▸ Scene modeling code data
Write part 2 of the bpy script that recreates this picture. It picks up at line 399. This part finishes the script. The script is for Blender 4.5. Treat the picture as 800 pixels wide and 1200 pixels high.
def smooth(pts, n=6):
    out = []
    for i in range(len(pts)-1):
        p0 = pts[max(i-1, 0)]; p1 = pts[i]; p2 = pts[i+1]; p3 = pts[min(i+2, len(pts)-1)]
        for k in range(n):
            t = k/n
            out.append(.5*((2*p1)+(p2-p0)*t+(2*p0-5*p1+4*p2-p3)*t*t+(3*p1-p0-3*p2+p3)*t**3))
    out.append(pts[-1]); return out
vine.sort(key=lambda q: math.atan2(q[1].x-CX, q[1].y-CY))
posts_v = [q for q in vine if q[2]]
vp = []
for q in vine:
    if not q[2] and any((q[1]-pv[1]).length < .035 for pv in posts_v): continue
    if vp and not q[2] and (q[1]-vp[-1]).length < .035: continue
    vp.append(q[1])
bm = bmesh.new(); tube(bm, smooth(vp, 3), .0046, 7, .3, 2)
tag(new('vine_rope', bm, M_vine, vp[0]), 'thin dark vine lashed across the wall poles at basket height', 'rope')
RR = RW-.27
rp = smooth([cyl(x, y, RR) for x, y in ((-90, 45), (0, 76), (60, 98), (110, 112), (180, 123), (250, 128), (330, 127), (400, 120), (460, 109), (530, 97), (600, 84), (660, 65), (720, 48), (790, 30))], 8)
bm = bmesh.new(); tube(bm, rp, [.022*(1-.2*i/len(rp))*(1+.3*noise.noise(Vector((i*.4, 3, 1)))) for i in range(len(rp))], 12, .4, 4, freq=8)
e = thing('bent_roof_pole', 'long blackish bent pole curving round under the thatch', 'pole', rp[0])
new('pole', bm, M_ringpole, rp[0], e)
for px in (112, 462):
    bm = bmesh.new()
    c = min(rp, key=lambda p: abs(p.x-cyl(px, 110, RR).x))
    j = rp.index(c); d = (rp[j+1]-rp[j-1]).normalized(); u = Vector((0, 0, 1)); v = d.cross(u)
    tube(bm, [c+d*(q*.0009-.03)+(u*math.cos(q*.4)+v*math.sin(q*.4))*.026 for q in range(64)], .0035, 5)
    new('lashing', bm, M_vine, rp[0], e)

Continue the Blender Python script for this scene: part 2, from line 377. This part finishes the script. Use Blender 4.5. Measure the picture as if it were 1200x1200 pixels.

▸ What to produce
Write out the full listing exactly as given.

▸ Exercise output
Write part 2 of the bpy script that recreates this picture. It picks up at line 399. This part finishes the script. The script is for Blender 4.5. Treat the picture as 800 pixels wide and 1200 pixels high.
def smooth(pts, n=6):
    out = []
    for i in range(len(pts)-1):
        p0 = pts[max(i-1, 0)]; p1 = pts[i]; p2 = pts[i+1]; p3 = pts[min(i+2, len(pts)-1)]
        for k in range(n):
            t = k/n
            out.append(.5*((2*p1)+(p2-p0)*t+(2*p0-5*p1+4*p2-p3)*t*t+(3*p1-p0-3*p2+p3)*t**3))
    out.append(pts[-1]); return out
vine.sort(key=lambda q: math.atan2(q[1].x-CX, q[1].y-CY))
posts_v = [q for q in vine if q[2]]
vp = []
for q in vine:
    if not q[2] and any((q[1]-pv[1]).length < .035 for pv in posts_v): continue
    if vp and not q[2] and (q[1]-vp[-1]).length < .035: continue
    vp.append(q[1])
bm = bmesh.new(); tube(bm, smooth(vp, 3), .0046, 7, .3, 2)
tag(new('vine_rope', bm, M_vine, vp[0]), 'thin dark vine lashed across the wall poles at basket height', 'rope')
RR = RW-.27
rp = smooth([cyl(x, y, RR) for x, y in ((-90, 45), (0, 76), (60, 98), (110, 112), (180, 123), (250, 128), (330, 127), (400, 120), (460, 109), (530, 97), (600, 84), (660, 65), (720, 48), (790, 30))], 8)
bm = bmesh.new(); tube(bm, rp, [.022*(1-.2*i/len(rp))*(1+.3*noise.noise(Vector((i*.4, 3, 1)))) for i in range(len(rp))], 12, .4, 4, freq=8)
e = thing('bent_roof_pole', 'long blackish bent pole curving round under the thatch', 'pole', rp[0])
new('pole', bm, M_ringpole, rp[0], e)
for px in (112, 462):
    bm = bmesh.new()
    c = min(rp, key=lambda p: abs(p.x-cyl(px, 110, RR).x))
    j = rp.index(c); d = (rp[j+1]-rp[j-1]).normalized(); u = Vector((0, 0, 1)); v = d.cross(u)
    tube(bm, [c+d*(q*.0009-.03)+(u*math.cos(q*.4)+v*math.sin(q*.4))*.026 for q in range(64)], .0035, 5)
    new('lashing', bm, M_vine, rp[0], e)

Continue the Blender Python script for this scene: part 2, from line 377. This part finishes the script. Use Blender 4.5. Measure the picture as if it were 1200x1200 pixels.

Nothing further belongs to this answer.